GEO ends up taking 500ms, while LEO ends up with around 50ms.

If you're trying to do the maths here and compare the distances with the speed of light, bear in mind that it won't add up perfectly.

The 500ms is overwhelmingly the RTT to space. The 50ms, on the other hand, includes other processes such as encoding overheads, multiple hops, and various things that are included in the bigger figure for GEO.

The bandwidth provided by these LEO satellites is really very good… for now. Starlink, unfortunately, runs the risk of being a victim of its own success.

The catch: The more people using it in an area, the slower it gets

Surprisingly, in both Australia and New Zealand, people on the fringes of cities are hooking up too. It's not just being used for remote areas.

Starlink is now being seen as a way to get high-speed Internet when the normal terrestrial high-speed Internet is within view, but alas, not quite at your door.

What's the problem? If it's high-speed Internet, why should just out-of-the-way places get it? People on the fringes of cities who don't have good fibre options would understandably want to access to high-speed satellite Internet.

The catch here is that the bandwidth is at its best while you are the only person in the footprint using it at the time. It's a classic 'early adopter' situation. The more people who take up service in your location, and take a beam from the LEO system at the same time as you, in the same place as you, the more it has to be chopped up into smaller units to share out. This is called 'multiplexing' and the only fair outcome in the end is for roughly equal shares. So, if you get 100mbit throughput now, by the time five of your neighbours come on stream, it probably won't be 100mbit any more. It might still peak at 100, but it may also only be 25. Fair's fair.

This means the suburban fringe of cities is where the nuances of signing up to Starlink need to be considered. If you live just outside the city, on the fringe of the broadband deployment area, perhaps in the suburban outskirts of Bangkok, or Sydney, or Auckland, or maybe on a hobby farm in the countryside in America (but not too far from the nice deli and the supermarkets) you are going to be closer to your neighbours than the people who live in really remote areas like farms and villages in isolated communities.
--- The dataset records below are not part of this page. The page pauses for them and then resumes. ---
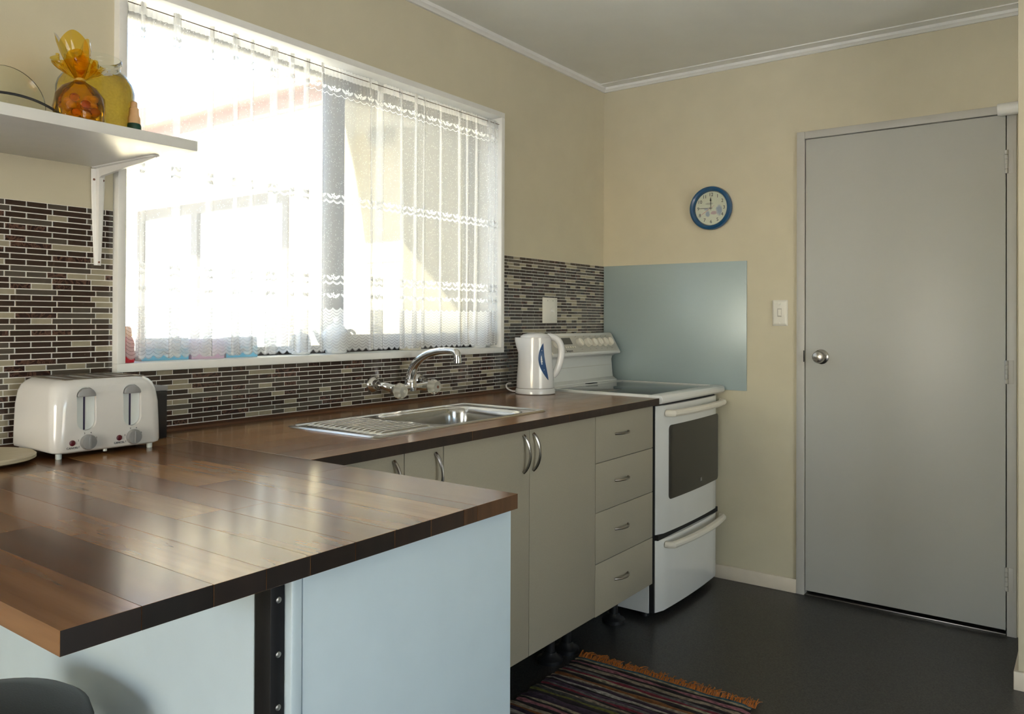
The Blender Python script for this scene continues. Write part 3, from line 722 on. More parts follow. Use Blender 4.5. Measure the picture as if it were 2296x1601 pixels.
# ------------------------------------------------------------------ cabinets along the window wall
CZ0, CZ1, CF = 0.170, 0.864, -0.640
def bow(name, p, axis, L_, par, r0=0.0045, out=0.026):
    pts = []
    for i in range(15):
        t = i/14*2-1; d = out*(1-t*t)**0.8*1.0
        q = Vector(p) + (Vector((0, 0, 1)) if axis == 'z' else Vector((1, 0, 0)))*(t*L_/2) + Vector((0, -1, 0))*(d+0.001)
        pts.append(q)
    rr = [r0*(1.25 if i in (0, 14) else (0.95+0.25*abs(i/14*2-1))) for i in range(15)]
    return obj(name, G().tube(pts, rr, 8), 'satin_nickel', par)
def leg(par, x, y):
    l = obj('leg', G().lathe([(0.018, 0.0), (0.018, CZ0-0.03), (0.028, CZ0-0.006), (0.028, CZ0)], (x, y, 0.012), (0, 0, 1), 16), 'black_plastic', par)
    obj('foot', G().lathe([(0.046, 0.0), (0.046, 0.012), (0.030, 0.020), (0.022, 0.034)], (x, y, 0.0), (0, 0, 1), 20), 'black_plastic', l)
def carcass(t, x0, x1):
    g = G().box(x0+0.001, x0+0.017, -0.62, -0.012, CZ0, CZ1).box(x1-0.017, x1-0.001, -0.62, -0.012, CZ0, CZ1).box(x0+0.017, x1-0.017, -0.62, -0.012, CZ0, CZ0+0.016).box(x0+0.017, x1-0.017, -0.03, -0.012, CZ0+0.016, CZ1-0.1)
    obj('body', g, 'carcass', t)
def cab(x0, x1, label, doors, legs=()):
    t = thing('base_cabinet', ((x0+x1)/2, -0.32, 0), label, 'cabinet', 'beige base cabinets under the worktop'); carcass(t, x0, x1)
    for (a, b_, hx) in doors:
        d = obj('door', G().box(a+0.0012, b_-0.0012, CF, -0.621, CZ0, CZ1-0.001), 'laminate', t, 0.0012)
        if hx is not None: bow('handle', (hx, CF, 0.793), 'z', 0.112, d)
    for (lx, ly) in legs: leg(t, lx, ly)
    return t
cab(-2.430, -2.128, 'beige corner cupboard mostly hidden behind the peninsula worktop', [(-2.430, -2.128, -2.166)], [(-2.39, -0.49), (-2.17, -0.1)])
cab(-2.127, -1.979, 'narrow beige cupboard between corner cupboard and sink cupboard', [(-2.127, -1.979, -2.012)], [(-2.05, -0.49), (-2.05, -0.1)])
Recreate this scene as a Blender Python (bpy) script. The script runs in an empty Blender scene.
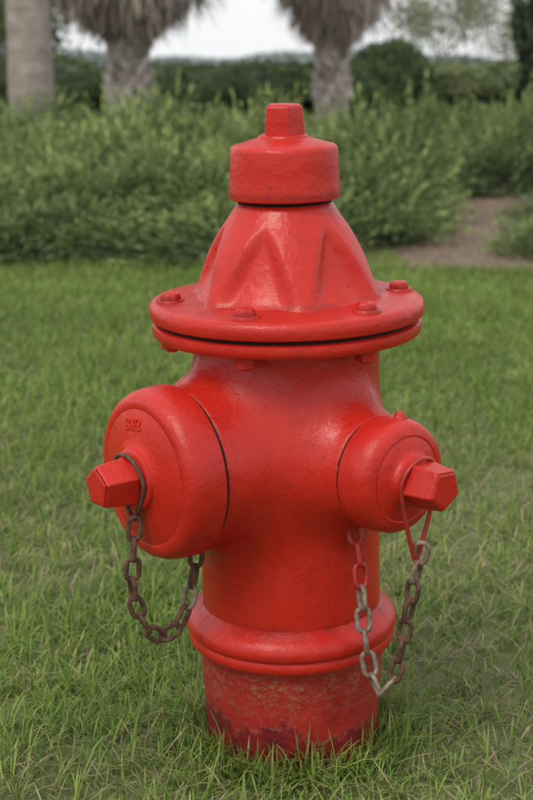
import bpy, bmesh, math, random
import numpy as np
from mathutils import Matrix, Vector, Euler
random.seed(7); rng=np.random.default_rng(7)
S=bpy.context.scene
S.view_settings.view_transform='Standard'; S.view_settings.look='None'; S.view_settings.exposure=0
def link(o):
    S.collection.objects.link(o); return o
def empty(name,loc=(0,0,0)):
    e=bpy.data.objects.new(name,None); e.location=loc; e.empty_display_size=.1; return link(e)
def obj(name,me,mats=(),parent=None,smooth=None):
    for m in mats: me.materials.append(m)
    if smooth is not None:
        me.polygons.foreach_set('use_smooth',[True]*len(me.polygons))
        if smooth<180: me.set_sharp_from_angle(angle=math.radians(smooth))
    o=bpy.data.objects.new(name,me); link(o)
    if parent: o.parent=parent
    return o
def mesh_np(name,V,F,col=None,matidx=None):
    V=np.asarray(V,np.float32); F=np.asarray(F,np.int32); k=F.shape[1]
    me=bpy.data.meshes.new(name)
    me.vertices.add(len(V)); me.vertices.foreach_set('co',V.ravel())
    me.loops.add(F.size); me.loops.foreach_set('vertex_index',F.ravel())
    me.polygons.add(len(F)); me.polygons.foreach_set('loop_start',np.arange(0,F.size,k,dtype=np.int32))
    if matidx is not None: me.polygons.foreach_set('material_index',np.asarray(matidx,np.int32))
    me.update(calc_edges=True)
    if col is not None:
        a=me.color_attributes.new('Col','FLOAT_COLOR','POINT')
        c=np.ones((len(V),4),np.float32); c[:,:3]=col; a.data.foreach_set('color',c.ravel())
    return me
_ph=rng.uniform(0,6.28,(8,3)); _dr=rng.normal(size=(8,3))
def wob(P,f):
    P=np.asarray(P); out=0
    for i in range(8): out=out+np.sin((P@_dr[i])*f+_ph[i,0])
    return out/4.0

# ---------------- materials
def newmat(name):
    m=bpy.data.materials.new(name); m.use_nodes=True; nt=m.node_tree
    return m,nt,nt.nodes['Principled BSDF']
def N(nt,t,**kw):
    n=nt.nodes.new(t)
    for k,v in kw.items(): setattr(n,k,v)
    return n
def noise(nt,scale,detail=4,rough=.55,vec=None):
    n=N(nt,'ShaderNodeTexNoise'); n.inputs['Scale'].default_value=scale; n.inputs['Detail'].default_value=detail
    n.inputs['Roughness'].default_value=rough
    if vec: nt.links.new(vec,n.inputs['Vector'])
    return n
def ramp(nt,src,stops):
    r=N(nt,'ShaderNodeValToRGB'); cr=r.color_ramp
    while len(cr.elements)<len(stops): cr.elements.new(.5)
    for e,(p,c) in zip(cr.elements,stops):
        e.position=p; e.color=(c,c,c,1) if not hasattr(c,'__len__') else (*c,1)
    nt.links.new(src,r.inputs[0]); return r
def mix(nt,f,a,b,bt='MIX'):
    m=N(nt,'ShaderNodeMix',data_type='RGBA',blend_type=bt)
    for s,v in ((0,f),(6,a),(7,b)):
        if hasattr(v,'is_output'): nt.links.new(v,m.inputs[s])
        else: m.inputs[s].default_value=v if s==0 else (*v,1)
    return m.outputs[2]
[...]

It's these isolated areas that get the biggest advantage from Starlink.

If this was about intermittent use by mobile devices, this might not matter.

But if this ends up being about a semi-permanent hookup to the Starlink network in urban fringes, then two things are going to happen:

Firstly, you won't get the bandwidth you hoped for initially, because you're too close to your neighbours.

But this also flows on to a second, very serious thing to consider. What happens if the people who make decisions on building infrastructure decide 'well, there's Starlink, so do we need to build broadband to these fringe areas?'.

In that scenario, the capital investment needed to bring terrestrial broadband to your door may not arrive because it may be assumed you have good enough bandwidth from the LEO satellite. In which case, lacking broadband, more people in this fringe area would sign up to get Starlink, thus making it slower.

It's a catch-22. The better that LEO satellite Internet is, the more this risk could grow.